▶ RAW DATA
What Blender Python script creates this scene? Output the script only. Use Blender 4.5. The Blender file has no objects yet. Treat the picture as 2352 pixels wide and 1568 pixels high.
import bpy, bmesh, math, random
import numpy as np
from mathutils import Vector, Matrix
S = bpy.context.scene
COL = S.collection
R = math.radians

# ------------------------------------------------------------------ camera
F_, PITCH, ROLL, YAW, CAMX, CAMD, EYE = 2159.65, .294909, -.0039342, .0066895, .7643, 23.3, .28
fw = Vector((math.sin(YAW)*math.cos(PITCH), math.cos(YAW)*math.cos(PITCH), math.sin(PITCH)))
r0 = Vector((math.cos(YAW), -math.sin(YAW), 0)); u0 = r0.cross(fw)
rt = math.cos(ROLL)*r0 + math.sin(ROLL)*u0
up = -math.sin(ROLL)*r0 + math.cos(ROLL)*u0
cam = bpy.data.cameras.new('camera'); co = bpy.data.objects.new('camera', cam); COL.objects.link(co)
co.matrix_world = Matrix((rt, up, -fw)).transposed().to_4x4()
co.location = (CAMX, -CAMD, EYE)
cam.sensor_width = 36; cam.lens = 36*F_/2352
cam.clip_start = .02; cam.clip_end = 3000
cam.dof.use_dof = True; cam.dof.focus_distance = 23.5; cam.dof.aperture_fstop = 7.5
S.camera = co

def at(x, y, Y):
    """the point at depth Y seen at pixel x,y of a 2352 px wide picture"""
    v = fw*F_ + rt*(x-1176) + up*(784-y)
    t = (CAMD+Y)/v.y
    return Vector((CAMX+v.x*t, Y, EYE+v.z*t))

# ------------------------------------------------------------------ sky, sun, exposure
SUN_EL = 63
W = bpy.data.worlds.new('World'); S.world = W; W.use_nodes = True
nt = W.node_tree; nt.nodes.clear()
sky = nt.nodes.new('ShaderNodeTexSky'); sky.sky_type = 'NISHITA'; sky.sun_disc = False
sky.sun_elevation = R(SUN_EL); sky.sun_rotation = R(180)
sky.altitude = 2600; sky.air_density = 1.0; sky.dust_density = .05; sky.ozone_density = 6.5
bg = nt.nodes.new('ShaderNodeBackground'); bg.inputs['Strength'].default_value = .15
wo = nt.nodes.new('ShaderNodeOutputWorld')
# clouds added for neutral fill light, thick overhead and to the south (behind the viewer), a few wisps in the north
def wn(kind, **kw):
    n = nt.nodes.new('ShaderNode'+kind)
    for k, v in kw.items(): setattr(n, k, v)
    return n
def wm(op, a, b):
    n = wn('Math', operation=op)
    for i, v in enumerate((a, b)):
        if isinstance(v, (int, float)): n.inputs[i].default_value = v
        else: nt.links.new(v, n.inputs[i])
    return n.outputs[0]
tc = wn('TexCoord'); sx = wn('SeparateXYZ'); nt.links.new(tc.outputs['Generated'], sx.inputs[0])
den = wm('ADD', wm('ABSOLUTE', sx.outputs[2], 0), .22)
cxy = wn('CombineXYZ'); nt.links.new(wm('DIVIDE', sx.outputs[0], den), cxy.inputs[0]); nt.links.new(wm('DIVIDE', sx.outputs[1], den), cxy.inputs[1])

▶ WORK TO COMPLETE
Return the listing above word for word.

▶ EXERCISE RESULT
What Blender Python script creates this scene? Output the script only. Use Blender 4.5. The Blender file has no objects yet. Treat the picture as 2352 pixels wide and 1568 pixels high.
import bpy, bmesh, math, random
import numpy as np
from mathutils import Vector, Matrix
S = bpy.context.scene
COL = S.collection
R = math.radians

# ------------------------------------------------------------------ camera
F_, PITCH, ROLL, YAW, CAMX, CAMD, EYE = 2159.65, .294909, -.0039342, .0066895, .7643, 23.3, .28
fw = Vector((math.sin(YAW)*math.cos(PITCH), math.cos(YAW)*math.cos(PITCH), math.sin(PITCH)))
r0 = Vector((math.cos(YAW), -math.sin(YAW), 0)); u0 = r0.cross(fw)
rt = math.cos(ROLL)*r0 + math.sin(ROLL)*u0
up = -math.sin(ROLL)*r0 + math.cos(ROLL)*u0
cam = bpy.data.cameras.new('camera'); co = bpy.data.objects.new('camera', cam); COL.objects.link(co)
co.matrix_world = Matrix((rt, up, -fw)).transposed().to_4x4()
co.location = (CAMX, -CAMD, EYE)
cam.sensor_width = 36; cam.lens = 36*F_/2352
cam.clip_start = .02; cam.clip_end = 3000
cam.dof.use_dof = True; cam.dof.focus_distance = 23.5; cam.dof.aperture_fstop = 7.5
S.camera = co

def at(x, y, Y):
    """the point at depth Y seen at pixel x,y of a 2352 px wide picture"""
    v = fw*F_ + rt*(x-1176) + up*(784-y)
    t = (CAMD+Y)/v.y
    return Vector((CAMX+v.x*t, Y, EYE+v.z*t))

# ------------------------------------------------------------------ sky, sun, exposure
SUN_EL = 63
W = bpy.data.worlds.new('World'); S.world = W; W.use_nodes = True
nt = W.node_tree; nt.nodes.clear()
sky = nt.nodes.new('ShaderNodeTexSky'); sky.sky_type = 'NISHITA'; sky.sun_disc = False
sky.sun_elevation = R(SUN_EL); sky.sun_rotation = R(180)
sky.altitude = 2600; sky.air_density = 1.0; sky.dust_density = .05; sky.ozone_density = 6.5
bg = nt.nodes.new('ShaderNodeBackground'); bg.inputs['Strength'].default_value = .15
wo = nt.nodes.new('ShaderNodeOutputWorld')
# clouds added for neutral fill light, thick overhead and to the south (behind the viewer), a few wisps in the north
def wn(kind, **kw):
    n = nt.nodes.new('ShaderNode'+kind)
    for k, v in kw.items(): setattr(n, k, v)
    return n
def wm(op, a, b):
    n = wn('Math', operation=op)
    for i, v in enumerate((a, b)):
        if isinstance(v, (int, float)): n.inputs[i].default_value = v
        else: nt.links.new(v, n.inputs[i])
    return n.outputs[0]
tc = wn('TexCoord'); sx = wn('SeparateXYZ'); nt.links.new(tc.outputs['Generated'], sx.inputs[0])
den = wm('ADD', wm('ABSOLUTE', sx.outputs[2], 0), .22)
cxy = wn('CombineXYZ'); nt.links.new(wm('DIVIDE', sx.outputs[0], den), cxy.inputs[0]); nt.links.new(wm('DIVIDE', sx.outputs[1], den), cxy.inputs[1])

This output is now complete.